Trump formally objecting to probe, won’t say he’ll cooperate

  • President Donald Trump speaks to the media on the South Lawn of the White House in Washington on Friday. AP

  • President Donald Trump talks to reporters on the South Lawn of the White House, Friday, Oct. 4, 2019, in Washington. (AP Photo/Evan Vucci) Evan Vucci

Published: 10/4/2019 6:53:22 PM
Modified: 10/4/2019 6:53:10 PM

President Donald Trump said Friday he will formally object to Congress’ impeachment inquiry even as he acknowledged that House Democrats “have the votes” to proceed.

The White House was expected to send a letter to House Speaker Nancy Pelosi arguing that Congress cannot conduct an impeachment investigation without first having a vote to authorize it. The letter was expected to say the administration won’t cooperate with the probe without that vote.

Trump said the resolution would likely pass, but he predicted it would backfire on Democrats.

“I really believe that they’re going to pay a tremendous price at the polls,” he said.

When Pelosi announced that the House was initiating the inquiry, she didn’t seek the consent of the full chamber, as was done for impeachment investigations into former Presidents Richard Nixon and Bill Clinton.

But it is underway, and with a rapidly escalating pace. Late Thursday, House investigators released a cache of text messages that showed top U.S. diplomats encouraging Ukraine’s newly elected president to conduct an investigation linked to Joe Biden’s family in return for a high-profile visit with Trump in Washington.

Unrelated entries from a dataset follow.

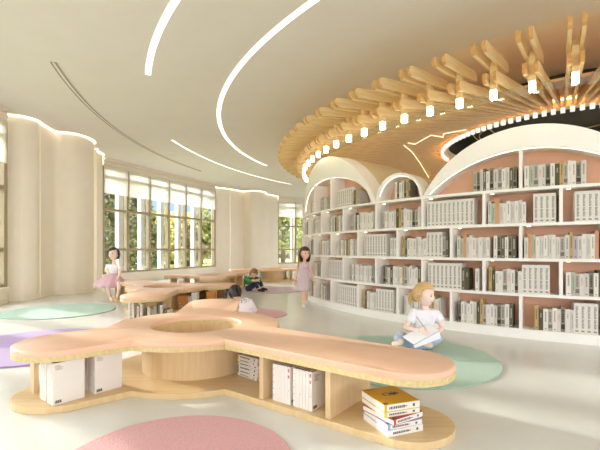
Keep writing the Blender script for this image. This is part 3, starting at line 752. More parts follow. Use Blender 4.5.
# a loose hedge along the end of the lawn
R = random.Random(5); bm = bmesh.new()
for k in range(5200):
    x = R.uniform(-26, 9); y = 52+R.gauss(0, .9); z = abs(R.gauss(0, .9))+.0; c = Vector((x, y, z-.1)); s = .3*R.uniform(.6, 1.3)
    u_ = Vector((R.gauss(0, 1), R.gauss(0, 1), R.gauss(0, .6))).normalized(); v_ = u_.orthogonal().normalized()
    bm.faces.new([bm.verts.new(c+u_*s*a1+v_*s*.6*b1) for a1, b1 in ((-1, 0), (-.2, 1), (1, 0), (-.2, -1))])
me = bpy.data.meshes.new('hedge'); bm.to_mesh(me); bm.free(); me.materials.append(ML['olive']); o = bpy.data.objects.new('hedge', me); COL.objects.link(o)
tag(o, 'loose olive hedge along the far end of the lawn', 'hedge', None, 'stuff')

# ------------------------------------------------------------------ things on the benches
M_box = mat('white_board', 'e9e3d9', .5, .3, 'e5dfd4', (2, 2, 2), 2)
M_edge = mat('tan_edge', 'b98b62', .6, .2, 'ad7f57', (5, 5, 5), 2)
M_ink = mat('ink', '67625a', .6, .2, '5f5a52', (3, 3, 3), 1)
M_red = mat('red_ink', 'd0706a', .6, .2, 'c86862', (3, 3, 3), 1)
def face_quads(bm, rects, axis_o, ux, uz, nrm, mi):
    """flat marks lying on a face: rects (x0,x1,z0,z1) in the face's own axes"""
    for x0, x1, z0, z1 in rects:
        v = [bm.verts.new(axis_o+ux*x+uz*z+nrm*.0006) for x, z in ((x0, z0), (x1, z0), (x1, z1), (x0, z1))]
        bm.faces.new(v).material_index = mi
def textlines(x0, z0, n, wd, hh, gap, seed=0):
    r = random.Random(seed); out = []
    for k in range(n):
        z = z0-k*gap; x = x0; end = x0+wd*r.uniform(.55, 1)
        while x < end:
            w = r.uniform(.004, .010); out.append((x, min(x+w, end), z, z+hh)); x += w+.0025
    return out
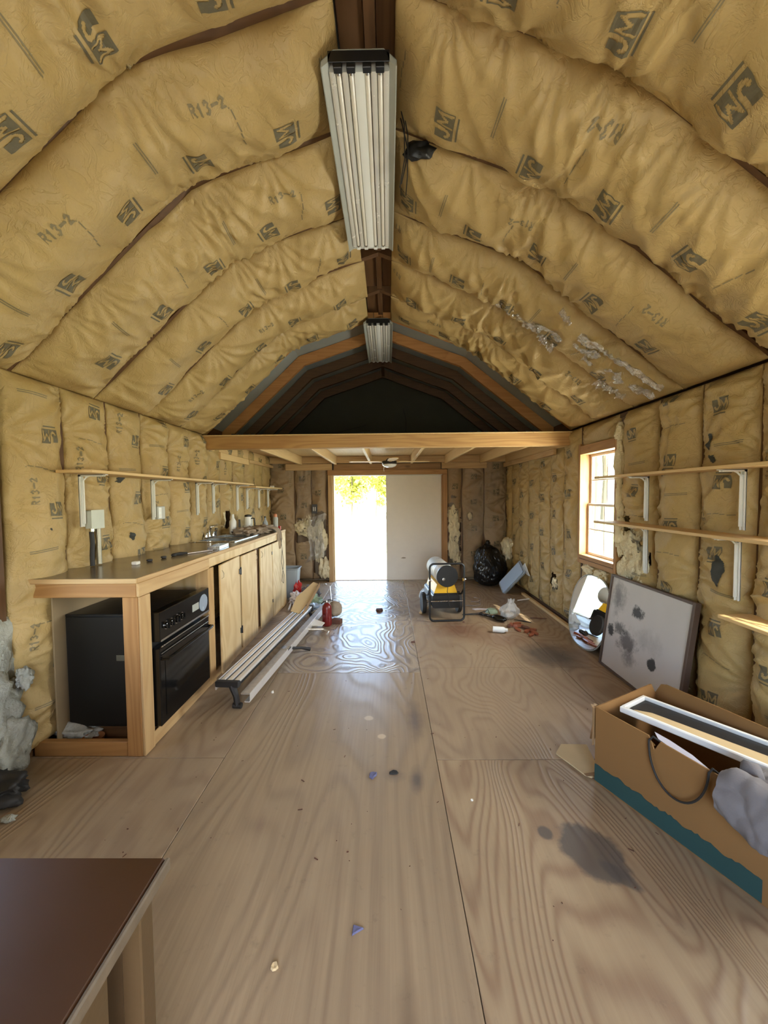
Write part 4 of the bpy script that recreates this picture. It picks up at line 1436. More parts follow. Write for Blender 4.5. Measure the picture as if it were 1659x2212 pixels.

The release followed a 10-hour interview with one of the diplomats, Kurt Volker, who stepped down as special envoy to Ukraine after the impeachment inquiry had begun.

Trump repeated on Friday that he was pressing Ukraine to investigate corruption, not trying to undermine Biden, who could be his 2020 presidential election opponent.

As Republicans search for a response to the investigation, the absence of a procedural vote to begin the probe has been a main attack line against Democrats.

Pelosi swatted the need for such a vote back as unnecessary, saying the House is well within its rules to pursue the inquiry without it.

“The existing rules of the House provide House Committees with full authority to conduct investigations for all matters under their jurisdiction, including impeachment investigations,” Pelosi wrote Thursday in a letter to House GOP Leader Kevin McCarthy after he, too, pressed for a floor vote.

Pelosi has sought to avoid a vote on the impeachment probe for the same reason she resisted, for months, liberal calls to try to remove the president: It would force moderate House Democrats to make a politically risky vote.

The White House, meanwhile, is trying to force the question on Democrats, as it seeks to raise the political cost for their impeachment investigation and to animate the president’s supporters ahead of the 2020 election.